Up to and including the line with "sp(b, 'threshold', M_CONC)", reproduce the listing below exactly, beginning at its first line.

= = = = = = =

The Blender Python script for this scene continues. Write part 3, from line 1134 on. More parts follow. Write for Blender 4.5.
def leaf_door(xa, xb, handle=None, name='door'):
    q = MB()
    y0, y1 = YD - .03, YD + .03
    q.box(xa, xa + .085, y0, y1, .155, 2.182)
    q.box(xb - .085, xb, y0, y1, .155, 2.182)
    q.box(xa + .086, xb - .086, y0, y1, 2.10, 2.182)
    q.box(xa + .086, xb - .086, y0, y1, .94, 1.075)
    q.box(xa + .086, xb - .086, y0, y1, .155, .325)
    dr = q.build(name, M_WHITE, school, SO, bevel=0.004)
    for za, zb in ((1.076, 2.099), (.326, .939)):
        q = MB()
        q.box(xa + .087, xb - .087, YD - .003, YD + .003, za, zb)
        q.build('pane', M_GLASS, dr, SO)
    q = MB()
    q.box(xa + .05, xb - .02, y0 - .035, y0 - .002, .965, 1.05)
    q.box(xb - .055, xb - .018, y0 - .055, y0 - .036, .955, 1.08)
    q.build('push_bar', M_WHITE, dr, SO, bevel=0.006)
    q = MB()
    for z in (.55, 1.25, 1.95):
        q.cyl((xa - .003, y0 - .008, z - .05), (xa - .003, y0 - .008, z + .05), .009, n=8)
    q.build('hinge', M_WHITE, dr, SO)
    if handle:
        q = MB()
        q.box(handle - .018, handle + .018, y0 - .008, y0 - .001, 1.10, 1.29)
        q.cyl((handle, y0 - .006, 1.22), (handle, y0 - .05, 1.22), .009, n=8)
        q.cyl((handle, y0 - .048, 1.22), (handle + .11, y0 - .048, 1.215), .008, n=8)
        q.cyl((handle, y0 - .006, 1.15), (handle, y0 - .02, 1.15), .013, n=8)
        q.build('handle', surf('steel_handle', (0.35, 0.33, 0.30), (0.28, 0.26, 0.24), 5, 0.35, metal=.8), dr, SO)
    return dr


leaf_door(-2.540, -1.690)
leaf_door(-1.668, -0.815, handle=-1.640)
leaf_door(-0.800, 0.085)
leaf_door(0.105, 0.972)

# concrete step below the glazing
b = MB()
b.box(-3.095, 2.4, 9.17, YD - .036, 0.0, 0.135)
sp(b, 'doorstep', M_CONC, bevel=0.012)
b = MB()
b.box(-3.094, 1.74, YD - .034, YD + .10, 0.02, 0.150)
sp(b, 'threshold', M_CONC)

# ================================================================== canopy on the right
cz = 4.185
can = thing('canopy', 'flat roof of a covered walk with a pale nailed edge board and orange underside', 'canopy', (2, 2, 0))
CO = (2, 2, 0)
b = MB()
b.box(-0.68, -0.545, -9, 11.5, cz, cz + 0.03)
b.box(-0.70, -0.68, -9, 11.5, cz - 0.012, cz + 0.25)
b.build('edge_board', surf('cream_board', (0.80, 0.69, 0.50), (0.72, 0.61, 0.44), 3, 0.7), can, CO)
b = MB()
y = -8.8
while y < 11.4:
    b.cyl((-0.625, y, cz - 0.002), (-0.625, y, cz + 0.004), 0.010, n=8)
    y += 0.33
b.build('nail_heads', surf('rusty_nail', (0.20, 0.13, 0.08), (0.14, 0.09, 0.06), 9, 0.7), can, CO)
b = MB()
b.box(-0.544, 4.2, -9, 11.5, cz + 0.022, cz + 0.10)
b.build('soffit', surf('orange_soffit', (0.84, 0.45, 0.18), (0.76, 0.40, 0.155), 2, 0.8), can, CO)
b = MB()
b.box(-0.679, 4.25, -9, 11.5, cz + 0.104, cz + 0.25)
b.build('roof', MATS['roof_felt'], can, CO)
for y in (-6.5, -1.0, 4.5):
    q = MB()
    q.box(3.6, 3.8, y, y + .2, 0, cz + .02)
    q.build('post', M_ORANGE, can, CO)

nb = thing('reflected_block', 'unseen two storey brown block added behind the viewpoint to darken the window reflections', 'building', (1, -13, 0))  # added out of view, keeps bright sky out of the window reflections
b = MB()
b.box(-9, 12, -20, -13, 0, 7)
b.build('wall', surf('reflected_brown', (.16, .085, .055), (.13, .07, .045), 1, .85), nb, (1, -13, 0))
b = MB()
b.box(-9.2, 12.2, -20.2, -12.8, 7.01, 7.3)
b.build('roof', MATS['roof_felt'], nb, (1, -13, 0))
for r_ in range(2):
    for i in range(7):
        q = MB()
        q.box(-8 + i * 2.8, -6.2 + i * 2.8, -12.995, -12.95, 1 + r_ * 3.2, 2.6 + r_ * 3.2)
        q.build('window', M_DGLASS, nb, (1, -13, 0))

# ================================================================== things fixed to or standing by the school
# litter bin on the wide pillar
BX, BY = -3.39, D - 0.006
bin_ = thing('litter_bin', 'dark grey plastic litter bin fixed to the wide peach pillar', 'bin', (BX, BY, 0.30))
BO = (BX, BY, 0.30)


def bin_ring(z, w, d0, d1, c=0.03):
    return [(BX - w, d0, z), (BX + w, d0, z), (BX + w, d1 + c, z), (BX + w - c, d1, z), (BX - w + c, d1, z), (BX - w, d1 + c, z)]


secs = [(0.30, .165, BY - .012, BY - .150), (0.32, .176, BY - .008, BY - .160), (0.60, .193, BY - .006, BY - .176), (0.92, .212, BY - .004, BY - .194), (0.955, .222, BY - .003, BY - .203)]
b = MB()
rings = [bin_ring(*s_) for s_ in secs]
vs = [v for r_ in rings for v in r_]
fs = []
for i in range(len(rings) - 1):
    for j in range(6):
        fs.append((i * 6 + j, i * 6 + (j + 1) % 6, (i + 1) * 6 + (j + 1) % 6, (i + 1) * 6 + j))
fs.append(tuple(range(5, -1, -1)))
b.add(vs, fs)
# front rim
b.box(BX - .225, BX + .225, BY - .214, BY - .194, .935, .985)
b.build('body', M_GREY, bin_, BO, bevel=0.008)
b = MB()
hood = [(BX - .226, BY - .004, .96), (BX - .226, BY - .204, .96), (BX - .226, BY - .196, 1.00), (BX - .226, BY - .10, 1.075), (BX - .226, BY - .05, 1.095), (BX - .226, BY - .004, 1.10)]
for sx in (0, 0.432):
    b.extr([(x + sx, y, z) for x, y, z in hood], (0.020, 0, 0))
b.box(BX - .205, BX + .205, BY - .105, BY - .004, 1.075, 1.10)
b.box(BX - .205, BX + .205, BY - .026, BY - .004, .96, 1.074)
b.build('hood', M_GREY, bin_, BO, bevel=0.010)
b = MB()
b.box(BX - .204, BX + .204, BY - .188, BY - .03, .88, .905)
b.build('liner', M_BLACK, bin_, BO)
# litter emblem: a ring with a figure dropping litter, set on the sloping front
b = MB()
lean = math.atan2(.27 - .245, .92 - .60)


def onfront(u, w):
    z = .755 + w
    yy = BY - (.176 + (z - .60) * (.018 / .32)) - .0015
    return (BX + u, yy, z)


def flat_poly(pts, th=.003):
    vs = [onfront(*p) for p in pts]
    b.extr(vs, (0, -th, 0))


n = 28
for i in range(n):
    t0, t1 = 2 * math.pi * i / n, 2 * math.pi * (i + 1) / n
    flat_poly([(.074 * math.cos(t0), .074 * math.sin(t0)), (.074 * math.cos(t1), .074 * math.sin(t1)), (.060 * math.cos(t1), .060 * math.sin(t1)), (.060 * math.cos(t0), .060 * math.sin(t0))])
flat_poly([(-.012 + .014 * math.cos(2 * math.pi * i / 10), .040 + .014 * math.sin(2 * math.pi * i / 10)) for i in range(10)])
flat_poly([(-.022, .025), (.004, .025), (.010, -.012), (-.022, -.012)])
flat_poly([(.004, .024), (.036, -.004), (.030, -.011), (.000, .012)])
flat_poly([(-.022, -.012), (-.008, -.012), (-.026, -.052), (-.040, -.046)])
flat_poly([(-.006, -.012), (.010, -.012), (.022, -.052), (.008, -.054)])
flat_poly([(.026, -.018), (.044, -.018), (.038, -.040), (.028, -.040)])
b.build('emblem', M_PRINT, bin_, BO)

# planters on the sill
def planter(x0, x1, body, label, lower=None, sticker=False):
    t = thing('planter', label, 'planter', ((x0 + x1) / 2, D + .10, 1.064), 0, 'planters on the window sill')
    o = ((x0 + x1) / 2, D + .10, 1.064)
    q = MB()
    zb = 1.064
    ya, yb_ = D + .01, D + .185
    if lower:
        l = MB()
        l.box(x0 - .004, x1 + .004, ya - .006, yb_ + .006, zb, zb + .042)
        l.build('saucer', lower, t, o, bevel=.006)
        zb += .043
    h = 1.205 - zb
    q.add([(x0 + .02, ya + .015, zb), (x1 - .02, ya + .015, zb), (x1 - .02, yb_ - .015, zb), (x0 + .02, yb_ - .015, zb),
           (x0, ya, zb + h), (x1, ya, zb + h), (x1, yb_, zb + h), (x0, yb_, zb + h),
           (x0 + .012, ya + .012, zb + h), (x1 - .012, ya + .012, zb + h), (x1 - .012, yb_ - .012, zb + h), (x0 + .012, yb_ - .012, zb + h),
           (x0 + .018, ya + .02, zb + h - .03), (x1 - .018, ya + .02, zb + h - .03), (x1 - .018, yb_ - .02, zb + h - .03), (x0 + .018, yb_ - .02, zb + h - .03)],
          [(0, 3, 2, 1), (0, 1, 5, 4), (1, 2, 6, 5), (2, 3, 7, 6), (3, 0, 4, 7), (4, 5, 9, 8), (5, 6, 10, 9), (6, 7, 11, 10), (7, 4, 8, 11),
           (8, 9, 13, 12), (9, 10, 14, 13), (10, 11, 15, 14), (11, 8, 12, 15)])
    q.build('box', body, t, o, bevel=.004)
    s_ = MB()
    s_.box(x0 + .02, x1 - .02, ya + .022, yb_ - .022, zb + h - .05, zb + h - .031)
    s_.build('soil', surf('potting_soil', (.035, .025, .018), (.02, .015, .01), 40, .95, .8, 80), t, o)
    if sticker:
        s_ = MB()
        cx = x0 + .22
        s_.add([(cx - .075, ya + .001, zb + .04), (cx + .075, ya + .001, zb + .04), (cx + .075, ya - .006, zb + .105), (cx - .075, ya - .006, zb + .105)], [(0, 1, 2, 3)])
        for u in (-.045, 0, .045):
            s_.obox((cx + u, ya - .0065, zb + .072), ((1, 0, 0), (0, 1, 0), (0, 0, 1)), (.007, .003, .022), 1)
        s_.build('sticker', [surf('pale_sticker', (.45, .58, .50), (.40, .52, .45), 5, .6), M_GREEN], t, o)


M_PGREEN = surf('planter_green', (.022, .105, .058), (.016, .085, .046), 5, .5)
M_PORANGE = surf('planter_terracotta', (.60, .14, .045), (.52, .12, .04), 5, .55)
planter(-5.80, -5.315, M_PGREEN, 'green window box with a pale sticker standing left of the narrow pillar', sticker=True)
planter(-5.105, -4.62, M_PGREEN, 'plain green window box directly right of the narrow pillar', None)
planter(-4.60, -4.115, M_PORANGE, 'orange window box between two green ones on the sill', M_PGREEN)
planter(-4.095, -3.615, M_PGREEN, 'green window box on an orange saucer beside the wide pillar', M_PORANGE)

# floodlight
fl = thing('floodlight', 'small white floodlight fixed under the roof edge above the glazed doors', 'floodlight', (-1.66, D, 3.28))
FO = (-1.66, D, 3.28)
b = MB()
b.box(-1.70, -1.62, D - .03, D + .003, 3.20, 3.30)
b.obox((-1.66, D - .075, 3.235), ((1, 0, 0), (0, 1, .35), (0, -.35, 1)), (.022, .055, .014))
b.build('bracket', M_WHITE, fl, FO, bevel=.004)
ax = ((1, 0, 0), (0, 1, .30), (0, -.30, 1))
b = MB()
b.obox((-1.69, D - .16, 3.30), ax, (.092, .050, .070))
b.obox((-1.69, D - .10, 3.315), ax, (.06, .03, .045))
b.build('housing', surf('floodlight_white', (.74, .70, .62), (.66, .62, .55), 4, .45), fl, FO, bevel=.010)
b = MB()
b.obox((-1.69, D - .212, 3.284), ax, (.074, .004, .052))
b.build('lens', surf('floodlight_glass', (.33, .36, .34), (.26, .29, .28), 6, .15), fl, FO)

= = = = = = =

- OUTPUT
The Blender Python script for this scene continues. Write part 3, from line 1134 on. More parts follow. Write for Blender 4.5.
def leaf_door(xa, xb, handle=None, name='door'):
    q = MB()
    y0, y1 = YD - .03, YD + .03
    q.box(xa, xa + .085, y0, y1, .155, 2.182)
    q.box(xb - .085, xb, y0, y1, .155, 2.182)
    q.box(xa + .086, xb - .086, y0, y1, 2.10, 2.182)
    q.box(xa + .086, xb - .086, y0, y1, .94, 1.075)
    q.box(xa + .086, xb - .086, y0, y1, .155, .325)
    dr = q.build(name, M_WHITE, school, SO, bevel=0.004)
    for za, zb in ((1.076, 2.099), (.326, .939)):
        q = MB()
        q.box(xa + .087, xb - .087, YD - .003, YD + .003, za, zb)
        q.build('pane', M_GLASS, dr, SO)
    q = MB()
    q.box(xa + .05, xb - .02, y0 - .035, y0 - .002, .965, 1.05)
    q.box(xb - .055, xb - .018, y0 - .055, y0 - .036, .955, 1.08)
    q.build('push_bar', M_WHITE, dr, SO, bevel=0.006)
    q = MB()
    for z in (.55, 1.25, 1.95):
        q.cyl((xa - .003, y0 - .008, z - .05), (xa - .003, y0 - .008, z + .05), .009, n=8)
    q.build('hinge', M_WHITE, dr, SO)
    if handle:
        q = MB()
        q.box(handle - .018, handle + .018, y0 - .008, y0 - .001, 1.10, 1.29)
        q.cyl((handle, y0 - .006, 1.22), (handle, y0 - .05, 1.22), .009, n=8)
        q.cyl((handle, y0 - .048, 1.22), (handle + .11, y0 - .048, 1.215), .008, n=8)
        q.cyl((handle, y0 - .006, 1.15), (handle, y0 - .02, 1.15), .013, n=8)
        q.build('handle', surf('steel_handle', (0.35, 0.33, 0.30), (0.28, 0.26, 0.24), 5, 0.35, metal=.8), dr, SO)
    return dr


leaf_door(-2.540, -1.690)
leaf_door(-1.668, -0.815, handle=-1.640)
leaf_door(-0.800, 0.085)
leaf_door(0.105, 0.972)

# concrete step below the glazing
b = MB()
b.box(-3.095, 2.4, 9.17, YD - .036, 0.0, 0.135)
sp(b, 'doorstep', M_CONC, bevel=0.012)
b = MB()
b.box(-3.094, 1.74, YD - .034, YD + .10, 0.02, 0.150)
sp(b, 'threshold', M_CONC)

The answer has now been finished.